:: GOAL ::
Retype only what runs from the beginning of the data through the line with "from mathutils import Matrix, Vector"; please omit the pictures and keep every line exact.
BEGIN DATA SEGMENT
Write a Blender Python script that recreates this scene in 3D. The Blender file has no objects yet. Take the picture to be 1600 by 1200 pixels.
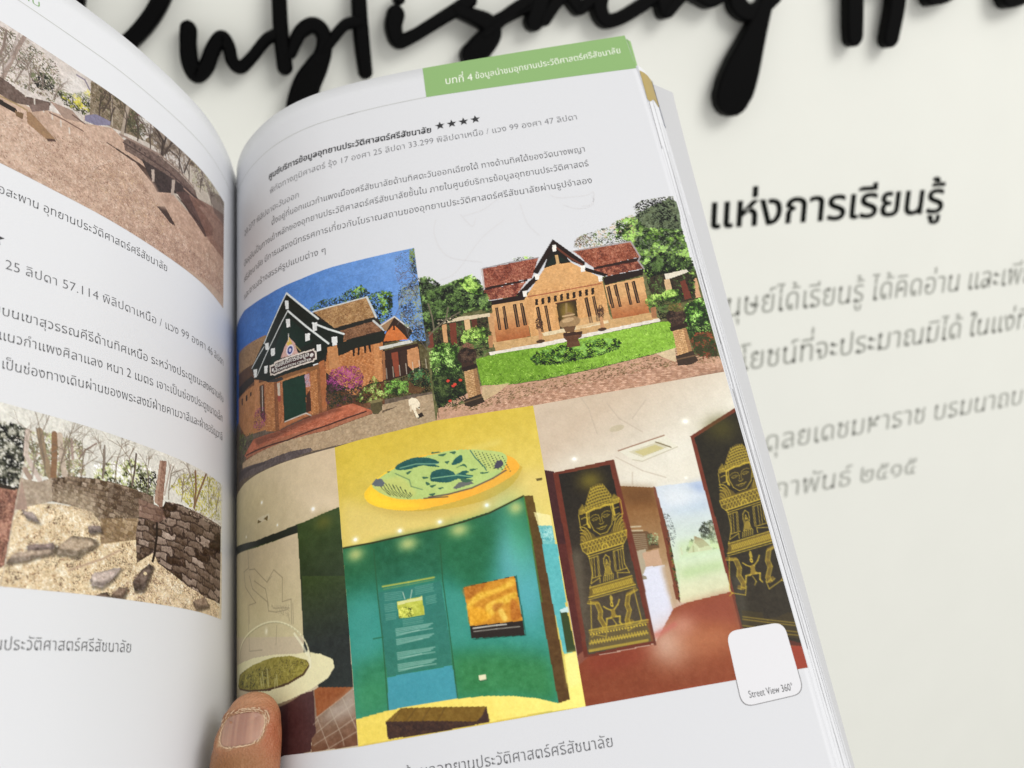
import bpy, bmesh, math, random
import numpy as np
from mathutils import Matrix, Vector

# ------------------------------------------------------------------ camera, world, lamps
scene = bpy.context.scene
COL = scene.collection
scene.view_settings.view_transform = 'Standard'
scene.view_settings.look = 'None'
scene.view_settings.exposure = 0.16
scene.view_settings.gamma = 1.0
scene.view_settings.use_curve_mapping = False
CAM_Z = 1.45
# wall frame seen from the camera: along the wall, up, out of the wall
WH = np.array([0.95107763, 0.12810969, -0.28113919])
WV = np.array([-0.03569137, 0.94944387, 0.31190137])
WN = np.array([0.30688347, -0.28660818, 0.90756724])
WALL_Y = WN[2] * 0.8
M3 = np.array([WH, -WN, WV])            # camera axes -> world axes (wall runs along X, up is Z)

cam = bpy.data.cameras.new('camera')
cam.lens = 28.125
cam.sensor_width = 36.0
cam.clip_start = 0.01
cam.clip_end = 60.0
cam.dof.use_dof = True
cam.dof.focus_distance = 0.275
cam.dof.aperture_fstop = 12.5
camo = bpy.data.objects.new('camera', cam)
COL.objects.link(camo)
camo.matrix_world = Matrix.Translation((0, 0, CAM_Z)) @ Matrix([list(r) for r in M3]).to_4x4()
scene.camera = camo

world = bpy.data.worlds.new('World')
scene.world = world
world.use_nodes = True
bg = world.node_tree.nodes['Background']
bg.inputs[0].default_value = (1.0, 0.985, 0.965, 1)
bg.inputs[1].default_value = 0.74

def lamp(name, loc, target, size, energy, col):
    l = bpy.data.lights.new(name, 'AREA')
    l.shape = 'RECTANGLE'
    l.size, l.size_y = size
    l.energy = energy
    l.color = col
    o = bpy.data.objects.new(name, l)
    COL.objects.link(o)
    o.location = loc
    d = Vector(target) - Vector(loc)
    o.rotation_euler = d.to_track_quat('-Z', 'Y').to_euler()
    return o
lamp('ceiling_light', (1.6, -1.55, CAM_Z + 1.7), (0.25, 0.45, CAM_Z - 0.1), (1.7, 1.3), 42.0, (1.0, 0.985, 0.955))

# ------------------------------------------------------------------ helpers
def lin(c):
    c = np.asarray(c, float) / 255.0
    return np.where(c <= 0.04045, c / 12.92, ((c + 0.055) / 1.055) ** 2.4)

def mat(name, col, rough=0.5, spec=0.4, bump=0.0, bscale=200.0, var=0.0):
    m = bpy.data.materials.new(name)
    m.use_nodes = True
    nt = m.node_tree
    b = nt.nodes['Principled BSDF']
    b.inputs['Base Color'].default_value = (*col, 1)
    b.inputs['Roughness'].default_value = rough
    b.inputs['Specular IOR Level'].default_value = spec
    if bump or var:
        tc = nt.nodes.new('ShaderNodeTexCoord')
        n = nt.nodes.new('ShaderNodeTexNoise')
        n.inputs['Scale'].default_value = bscale
        n.inputs['Detail'].default_value = 5
        nt.links.new(tc.outputs['Object'], n.inputs['Vector'])
        if bump:
            bp = nt.nodes.new('ShaderNodeBump')
            bp.inputs['Strength'].default_value = bump
            bp.inputs['Distance'].default_value = 0.0005
            nt.links.new(n.outputs['Fac'], bp.inputs['Height'])
            nt.links.new(bp.outputs[0], b.inputs['Normal'])
        if var:
            mx = nt.nodes.new('ShaderNodeMix'); mx.data_type = 'RGBA'
            mx.inputs['A'].default_value = (*[c * (1 - var) for c in col], 1)
            mx.inputs['B'].default_value = (*[min(1, c * (1 + var)) for c in col], 1)
            nt.links.new(n.outputs['Fac'], mx.inputs['Factor'])
            nt.links.new(mx.outputs['Result'], b.inputs['Base Color'])
    return m

def link(name, verts, faces, material, parent=None, smooth=True, tris=False):
    me = bpy.data.meshes.new(name)
    v = np.asarray(verts, np.float32)
    f = np.asarray(faces, np.int32) if not isinstance(faces, list) else faces
    if isinstance(f, np.ndarray):
        k = f.shape[1]
        me.vertices.add(len(v)); me.vertices.foreach_set('co', v.ravel())
        me.loops.add(f.size); me.loops.foreach_set('vertex_index', f.ravel())
        me.polygons.add(len(f))
        me.polygons.foreach_set('loop_start', np.arange(0, f.size, k, dtype=np.int32))
        me.polygons.foreach_set('loop_total', np.full(len(f), k, np.int32))
        me.update(calc_edges=True)
    else:
        me.from_pydata([tuple(map(float, p)) for p in v], [], f)
        me.update()
    if smooth:
        me.polygons.foreach_set('use_smooth', np.ones(len(me.polygons), bool))
    if material: me.materials.append(material)
    o = bpy.data.objects.new(name, me)
    COL.objects.link(o)
    if parent is not None: o.parent = parent
    return o

def tag(o, label=None, cat=None, group=None, kind=None):
    if label: o['label'] = label
    if cat: o['category'] = cat
    if group: o['group'] = group
    if kind: o['kind'] = kind
    return o

# ------------------------------------------------------------------ the wall
CREAM = (0.738, 0.746, 0.693)
m_wall = mat('wall_paint', CREAM, 0.7, 0.2, 0.08, 14.0, 0.02)
def wall_pt(a, b, off=0.0):              # a along the wall, b above the camera, off = out of the wall
    return (a, WALL_Y - off, b + CAM_Z)

wv, wf = [], []
def box(x0, x1, y0, y1, z0, z1):
    k = len(wv)
    wv.extend([(x0,y0,z0),(x1,y0,z0),(x1,y1,z0),(x0,y1,z0),(x0,y0,z1),(x1,y0,z1),(x1,y1,z1),(x0,y1,z1)])
    wf.extend([tuple(k+i for i in q) for q in ((0,3,2,1),(4,5,6,7),(0,1,5,4),(1,2,6,5),(2,3,7,6),(3,0,4,7))])
box(-2.5, 3.5, WALL_Y, WALL_Y + 0.12, 0.0, 2.9)
wall = link('wall', wv, wf, m_wall, smooth=False)
tag(wall, 'plain cream painted wall behind the open book', 'wall')

# ------------------------------------------------------------------ lettering tools
_G = {}
_fc = bpy.data.curves.new('glyph', 'FONT')
_fc.resolution_u = 3
_fo = bpy.data.objects.new('glyph', _fc)
COL.objects.link(_fo)
def _mesh(s, off):
    _fc.body = s; _fc.offset = off; _fc.size = 1.0
    bpy.context.view_layer.update()
    dg = bpy.context.evaluated_depsgraph_get()
    me = bpy.data.meshes.new_from_object(_fo.evaluated_get(dg))
    v = np.array([p.co[:2] for p in me.vertices]).reshape(-1, 2)
    f = [tuple(p.vertices) for p in me.polygons]
    bpy.data.meshes.remove(me)
    return v, f
def _right(s):
    v, f = _mesh(s, 0.0)
    return v[:, 0].max() if len(v) else 0.0
_BAR = _right('|')
ABOVE = set('\u0e31\u0e34\u0e35\u0e36\u0e37\u0e47\u0e4d')
TONE = set('\u0e48\u0e49\u0e4a\u0e4b\u0e4c')
BELOW = set('\u0e38\u0e39')
def glyph(c, off):
    k = (c, off)
    if k not in _G:
        v, f = _mesh(c, off)
        adv = 0.0 if c in ABOVE or c in TONE or c in BELOW else _right(c + '|') - _BAR
        _G[k] = (v, f, adv)
    return _G[k]
LOOPS = {'ข': [(.18, .46, .05)], 'ค': [(.5, .27, .055)], 'ฆ': [(.12, .48, .05), (.15, .06, .05)], 'ง': [(.5, .47, .055)], 'จ': [(.2, .28, .055)],
    'ฉ': [(.16, .26, .05), (.85, .06, .05)], 'ช': [(.2, .46, .05)], 'ญ': [(.24, .06, .05)], 'ณ': [(.24, .06, .05), (.86, .07, .05)], 'ด': [(.42, .12, .055)],
    'ต': [(.42, .12, .055)], 'ถ': [(.36, .06, .05)], 'ท': [(.12, .48, .055)], 'น': [(.12, .48, .055), (.82, .07, .055)], 'บ': [(.12, .48, .055)],
    'ป': [(.12, .48, .055)], 'ผ': [(.3, .46, .05)], 'ฝ': [(.3, .46, .05)], 'พ': [(.14, .48, .055)], 'ภ': [(.1, .06, .05)], 'ม': [(.12, .48, .055), (.14, .07, .055)],
    'ย': [(.45, .48, .05)], 'ร': [(.3, .07, .055)], 'ล': [(.46, .07, .055)], 'ว': [(.3, .07, .055)], 'ศ': [(.55, .27, .05)], 'ษ': [(.12, .48, .055), (.6, .28, .05)],
    'ส': [(.44, .07, .055)], 'ห': [(.12, .48, .055), (.8, .46, .05)], 'อ': [(.2, .28, .05)], 'แ': [(.22, .06, .05), (.86, .06, .05)], 'เ': [(.62, .06, .05)],
    'โ': [(.6, .06, .05)], 'ใ': [(.25, .74, .05), (.7, .06, .05)], 'ไ': [(.62, .06, .05)], 'ะ': [(.25, .41, .045), (.25, .16, .045)], 'ๆ': [(.3, .28, .05)]}
def ring(cx, cy, r, w, n=10):
    v = []; f = []
    for i in range(n):
        a = 2 * math.pi * i / n
        v.append((cx + (r + w) * math.cos(a), cy + (r + w) * math.sin(a)))
        v.append((cx + (r - w) * math.cos(a), cy + (r - w) * math.sin(a)))
    for i in range(n):
        j = (i + 1) % n
        f.append((2*i, 2*j, 2*j+1, 2*i+1))
    return v, f
def layout(s, off=0.0, loops=True, lw=0.019):
    """flat text, baseline at y = 0, one em high; Thai vowels and tone marks stacked by hand"""
    V, Fc = [], []
    x = 0.0; base = ''; up = False
    s = s.replace('\u0e33', '\u0e4d\u0e32')
    for c in s:
        if c == ' ':
            x += 0.26; base = ''; continue
        v, f, adv = glyph(c, off)
        dx = dy = 0.0
        if c in ABOVE or c in TONE:
            if base in 'ปฝฟ' and base: dx = -0.12
            if c in TONE and up: dy = 0.2
        k = len(V)
        for p in v: V.append((x + p[0] + dx, p[1] + dy))
        Fc.extend(tuple(k + i for i in q) for q in f)
        if loops and c in LOOPS:
            g, _, _ = glyph(c, 0.0)
            x0, x1 = g[:, 0].min(), g[:, 0].max()
            for lx, ly, r in LOOPS[c]:
                rv, rf = ring(x + x0 + lx * (x1 - x0), ly, r * 0.85, lw)
                k = len(V); V.extend(rv); Fc.extend(tuple(k + i for i in q) for q in rf)
        if c in ABOVE: up = True
        elif c not in TONE and c not in BELOW:
            up = False; base = c
        x += adv
    return np.array(V), Fc, x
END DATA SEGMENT
:: SOLUTION TO THE EXERCISE ::
Write a Blender Python script that recreates this scene in 3D. The Blender file has no objects yet. Take the picture to be 1600 by 1200 pixels.
import bpy, bmesh, math, random
import numpy as np
from mathutils import Matrix, Vector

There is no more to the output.